Thursday, May 22, 2008

Jones Hoping to Turn the Tide


The water park looked so fun, so exciting. All those rides and inner tubes. And the water. Look at all the water! Cullen Jones was 5 or 6 years old when he saw the aqua Disneyland at Dorney Park in Allentown, Pennsylvania. His mom, Debra, didn't like the idea. Cullen was too little. He was even small for his age. He didn't know how to swim. His dad, Ronald, was all for it, though. "He's strong enough," he said. Little Cullen got on the inner tube at the top of the slide and promised his dad he wouldn't let go. The inner tube flew down the slippery slope and Cullen laughed all the way. But at the bottom he flipped upside down. He still held onto the inner tube. And he passed out. He was given mouth-to-mouth resuscitation and CPR.

It is 18 years later, and Jones is a world champion, a world-record holder and stands a good shot at becoming the second Black American male to make a U.S. Olympic swim team.

"When I came to," he said, "the next thing I said was, 'What's the next ride I'm getting on?' “Within the week, his mother enrolled him in swim lessons. Taking the torch from his mom, Cullen Jones is teaching inner-city minorities how to save themselves. He has joined forces with the "Make a Splash" initiative to teach them how to swim. "Especially get more African-Americans and Latinos into the water," he said here at the U.S. Olympic Team Media Summit last month. Approximately six out of 10 Black American children are unable to swim, nearly twice as many as their White counterparts, according to a national survey released last week by USA Swimming. Similarly, 56 percent of Hispanic and Latino children are unable to swim.

Maybe if Jones makes a splash in the Olympics in Beijing this August, that could change. He will not be the first. Many casual fans don't know the first Black American male swimmer was Anthony Erwin, who won the gold medal in the 50-meter freestyle at the 2000 Games in Sydney, Australia. Few know because Erwin was only half Black, had a very light complexion and didn't enjoy discussing race. Jones does. Born in the Bronx, he grew to 6-feet-5 and laughs off the questions about which basketball team he plays for.

Jones blossomed on the world scene when he became first Black American swimmer to break a long-course world record. He won the world 50 freestyle title last summer in Melbourne, Australia, and helped the U.S. 400 freestyle relay team set a world record. Suddenly, everyone wanted to know what it's like being a Black swimmer.

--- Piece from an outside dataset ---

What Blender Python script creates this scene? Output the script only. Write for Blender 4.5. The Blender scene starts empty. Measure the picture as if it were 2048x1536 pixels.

It hasn't always been easy. His mother would hear other mothers complain, "I can't believe he beat my son so bad." His mother told him that they're upset because you're different. Sometimes different scares people. That pushed Jones to Olympic levels. So did a fan's blog on after he won the 2004 Atlantic Coast Conference title for North Carolina State and bombed at the Olympic trials. The blog read, "Cullen Jones is a choke artist. He doesn't swim at international swims and no one should pay attention to him. He is a nobody."

In his first international race, in Izmir, Turkey, he dropped half a second off his 50 time. Yet no matter what happens at the Olympic trials in Omaha in July, no matter if he medals in Beijing, to hundreds of minorities whom he helped learn to swim, Cullen Jones is still a winner.

He swims five to six hours per day, six days a week. He is also working with "Do Tell Productions" on a documentary about the Flaherty Dolphins, a swim team from Boston that is made up mostly of kids of color.